Le grand soulagement de la victoire (relative) du Nouveau front populaire (NFP) est riche de leçons pour la gauche anticapitaliste québécoise. Pour ce faire, il est pertinent de s’appuyer sur le bilan-perspective de Léon Crémieux [1] pour la gauche anticapitaliste française. Les politiques austéritaires du président Macron, dans les mêmes eaux que celles de la CAQ, ont été imposées par ses pouvoirs présidentiels sans majorité parlementaire. Au Québec, elles l’ont été par une majorité parlementaire acquise sans majorité populaire grâce au système uninominal à un tour. Pour contrer l’impopularité des ces politiques, les deux gouvernements ont tiré à boulets rouges sur l’immigration accusée de tous les péchés du monde.
En France, ce tapis rouge déroulé à l’extrême-droite a été (temporairement) retiré par une mobilisation populaire imposant l’unité des urnes à la gauche politicienne, de celle sociale-libérale à celle radicale. Au Québec, l’extrême-droite (le Parti conservateur - PC), sans députation due au système électoral, fait du sur place mais à un niveau non négligeable à peine moins élevé que celui Solidaire qui a cependant déjoué le système électoral grâce à la concentration de son vote dans les centres urbains surtout celui montréalais. On peut cependant penser que l’impopulaire CAQ n’en a pas fini de ses persifflées tirades racistes, de plus en les transformant en stériles querelles fédérales-provinciales, pour faire des gens racisés les boucs émissaires des crises combinées du logement, des services publics, des prix élevés et pourquoi pas de la crise climatique en blâmant leur taux de croissance démographique.
Comme le démontre l’exemple français, la réponse politique de la gauche unifiée n’a rien du « recentrage » prôné par la direction-députation Solidaire aux dépens de son programme historique. On se dit que l’augmentation du salaire minimum à 20$ l’heure, l’indexation des salaires au coût de la vie à commencer par ceux du secteur public (en plus des gains insuffisants de la dernière convention collective), la construction annuelle d’au moins 10 000 logements sociaux écoénergétiques, le contrôle des loyers et du prix des aliments non transformés de base, l’électricité de base gratuite, l’imposition des hauts revenus aux taux progressifs d’avant l’ère néolibérale et celle progressif des patrimoines millionnaires seraient un bon commencement. Et, politiquement parlant, ça mettrait sur la défensive CAQ et PC réduits à invoquer la grève de investissements et la fuite des capitaux… ce qui ouvrirait la porte à la gauche, sauf capitulation comme le gouvernement Mitterrand au début des années 1980, pour mettre sur le tapis socialisation et contrôle des capitaux.
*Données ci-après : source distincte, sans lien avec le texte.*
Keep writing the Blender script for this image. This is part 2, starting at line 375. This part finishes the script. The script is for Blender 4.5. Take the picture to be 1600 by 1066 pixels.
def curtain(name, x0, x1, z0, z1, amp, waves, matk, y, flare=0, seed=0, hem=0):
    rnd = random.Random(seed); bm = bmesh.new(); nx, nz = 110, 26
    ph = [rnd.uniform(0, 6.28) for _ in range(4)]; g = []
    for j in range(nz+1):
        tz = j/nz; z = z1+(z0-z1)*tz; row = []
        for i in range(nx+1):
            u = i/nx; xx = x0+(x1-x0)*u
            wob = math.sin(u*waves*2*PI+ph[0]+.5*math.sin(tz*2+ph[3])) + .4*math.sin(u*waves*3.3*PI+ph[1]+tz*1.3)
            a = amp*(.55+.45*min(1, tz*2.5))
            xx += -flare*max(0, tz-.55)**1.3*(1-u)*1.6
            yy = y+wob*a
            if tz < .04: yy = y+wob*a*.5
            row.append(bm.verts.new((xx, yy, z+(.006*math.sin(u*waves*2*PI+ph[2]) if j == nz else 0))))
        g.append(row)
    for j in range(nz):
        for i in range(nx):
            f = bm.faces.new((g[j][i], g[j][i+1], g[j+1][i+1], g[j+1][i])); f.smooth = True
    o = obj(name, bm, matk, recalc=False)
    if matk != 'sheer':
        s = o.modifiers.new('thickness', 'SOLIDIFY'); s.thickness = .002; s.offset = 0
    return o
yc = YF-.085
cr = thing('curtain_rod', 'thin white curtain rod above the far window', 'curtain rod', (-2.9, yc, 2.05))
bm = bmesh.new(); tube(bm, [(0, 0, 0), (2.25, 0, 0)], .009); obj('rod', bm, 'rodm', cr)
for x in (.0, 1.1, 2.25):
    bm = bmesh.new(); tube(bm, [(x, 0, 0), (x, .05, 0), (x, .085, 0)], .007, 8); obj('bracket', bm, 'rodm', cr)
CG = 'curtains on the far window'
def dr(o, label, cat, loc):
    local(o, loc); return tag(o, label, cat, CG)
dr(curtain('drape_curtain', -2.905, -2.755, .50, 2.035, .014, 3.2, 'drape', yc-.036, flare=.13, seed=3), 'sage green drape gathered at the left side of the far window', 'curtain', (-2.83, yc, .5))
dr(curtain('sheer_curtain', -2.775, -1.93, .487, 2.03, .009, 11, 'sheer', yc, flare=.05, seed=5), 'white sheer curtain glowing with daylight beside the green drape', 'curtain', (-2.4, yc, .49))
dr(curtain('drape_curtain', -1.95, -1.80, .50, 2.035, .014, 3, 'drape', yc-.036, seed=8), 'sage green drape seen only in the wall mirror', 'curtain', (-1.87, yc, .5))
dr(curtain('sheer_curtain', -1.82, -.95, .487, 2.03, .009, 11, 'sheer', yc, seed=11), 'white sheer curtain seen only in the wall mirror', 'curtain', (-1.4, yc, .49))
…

Mais que dire à propos de l’immigration fuyant guerres, crise climatique et misères engendrées par les impérialismes, dont le nôtre, en connivence avec les élites locales maintenues au pouvoir par l’argent et l’armement des transnationales et les gouvernements à leur solde ? La pandémie et le rebondissement subséquent ont mis en relief le besoin criant de ces travailleuses essentielles pour contrer les pénuries de main d’œuvre. Il a fallu la fausse solution anti-inflationniste de la hausse des taux d’intérêt pour casser la hausse salariale qui en découlait. La hausse des prix était avant tout causée par une rupture des chaînes mondiales d’approvisionnement suite à la pandémie, la hausse des taux de profit des transnationales de l’énergie et de l’alimentation… et, pour le logement, par la hausse des taux d’intérêt, serpent qui se mord la queue.
Combien de fois faudra-t-il répéter que la personne immigrante, en autant qu’on l’accueille au lieu de la repousser, qu’on lui ouvre les portes du système éducatif et du marché de l’emploi au lieu de la discriminer, offrira plus à la société d’accueil qu’elle en exige. Le partage du temps de travail par sa diminution fera le reste quand sera généralement compris le paradoxe de la décroissance matérielle haussant le niveau de bien-être solidaire pour juguler la crise climatique.
La montée de la bête immonde, qui dorénavant ne se cache plus, clashera d’ici peu, clashe déjà avec le recul social-libéral de Québec solidaire. L’élection de Trump aux ÉU suivi de celle l’an prochain des Conservateurs canadiens de Poilievre précipiteraient la crise politique. Pour faire face à la montée de l’extrême droite, ce recul Solidaire est le problème clef bien avant celui des rapports avec le PQ sur lequel souffle un air de « préférence nationale » le transformant en caquisme de gauche. Certes, l’indépendance de libération nationale face au Quebec bashing Canada pétrolier-financier et d’émancipation sociale face au capitalisme du libre-échange reste l’horizon rassembleur. Mais rien ne dit que cette indépendance ne pourrait pas se muer en un nouveau visage de la bête immonde portée par une alliance nationaliste à droite toute.